Man darf getrost davon ausgehen, dass der verfassungsrechtlich vorgegebene Budget-Fahrplan eine wesentlich bessere Chance auf Einhaltung hätte, wenn im September und Oktober bei Landtagswahlen nicht derartig viel politische Macht auf dem Spiel stünde.
Auch in den USA ist die Diskussion über den Zustand und die Aussichten des öffentlichen Haushalts voll im Gange. Die Auseinandersetzung zwischen Republikanern und Demokraten spielt sich ebenfalls vor dem Hintergrund einer anstehenden Wahl mit großer Bedeutung ab: Anfang November stehen Midterm Elections an, bei denen 36 der 100 Sitze im Senat gewählt werden. Bis dahin werden nicht nur die jeweiligen Kandidaten für einen Senatssitz alles tun, um sich die Gunst der Wähler zu sichern. Auch die Parteien selbst richten ihre politischen Entscheidungen nach dem Zweck der Kandidatenunterstützung für die Midterm Elections aus. Für Präsident Obama, der in Beliebtheitsumfragen seit seinem Amtsantritt massive Vertrauensverluste hinnehmen musste, sind die anstehenden Senatswahlen ein Tag, an dem sich möglicherweise die Weichen für den Rest seiner politischen Karriere stellen.

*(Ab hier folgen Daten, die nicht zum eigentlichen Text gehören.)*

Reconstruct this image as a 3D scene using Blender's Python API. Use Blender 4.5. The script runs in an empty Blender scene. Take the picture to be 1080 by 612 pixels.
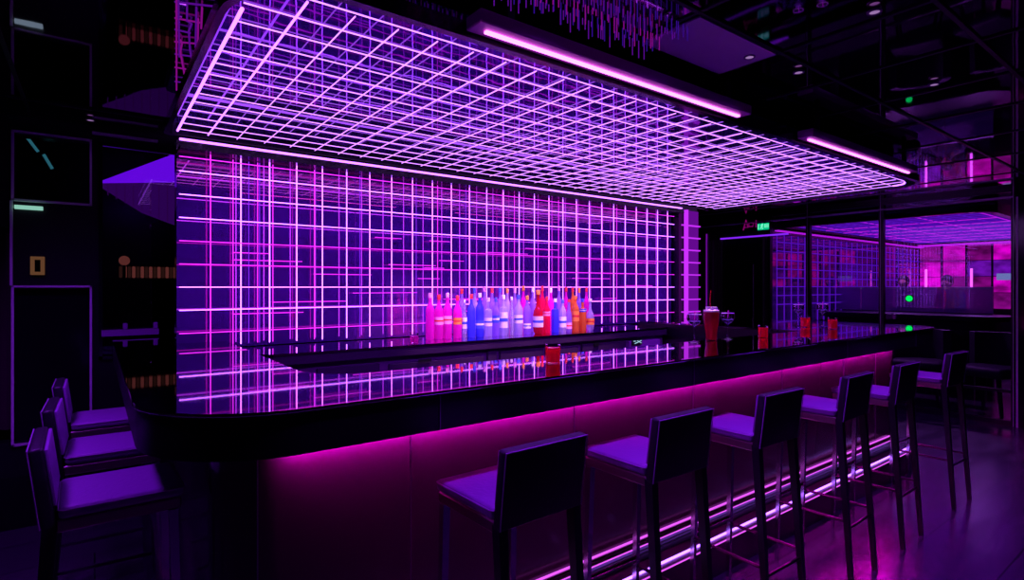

In den USA vertreten Republikaner und Demokraten – wie in so vielen zentralen politischen Fragen – gegensätzliche Standpunkte: Während erstere eine radikale Sanierung des Staatshaushaltes im Rahmen einer raschen Reduktion der Staatsausgaben fordern, vertritt Präsident Obama die Position, dass die weiterhin schwächelnde Volkswirtschaft durch zusätzliche staatliche Konjunkturmaßnahmen angekurbelt werden müsse, wobei dies über die Aufnahme neuer Schulden zu bewerkstelligen sei. Die langfristigen Budgetaussichten würden sich, so die Argumentation der Demokraten, dadurch nicht verschlechtern, weil die USA a) weiterhin relativ günstig neue Schulden an den Anleihenmärkten aufnehmen können (Anm.: die Anleihenzinssätze für US-Bonds sanken zuletzt; der Zinssatz für Bonds mit einer Laufzeit von zehn Jahren liegt momentan unter drei Prozent), und weil b) das aus dem Deficit Spending resultierende Wirtschaftswachstum ein Mehr an Staatseinnahmen bringen werde, was wiederum die langfristige Budgetsituation verbessere.
Die Demokraten werden nicht müde zu betonen, dass die Diskussion über die Sanierung des öffentlichen Haushaltes nicht auf dem Rücken der Arbeitslosen ausgetragen werden dürfe. In der New York Times ist zu dem Thema Arbeitsmarktsituation zu lesen: „Members of Congress headed for a recess over the weekend having failed to agree on legislation to address the nation’s fragile employment picture, with both parties placing starkly different bets on the political consequences of their positions.”
Und dann heißt es weiter: “After lawmakers return from this week’s Independence Day recess, they will have just a month before they break for the summer. Historically, significant legislation is unlikely to pass in the late summer and early autumn before an election.”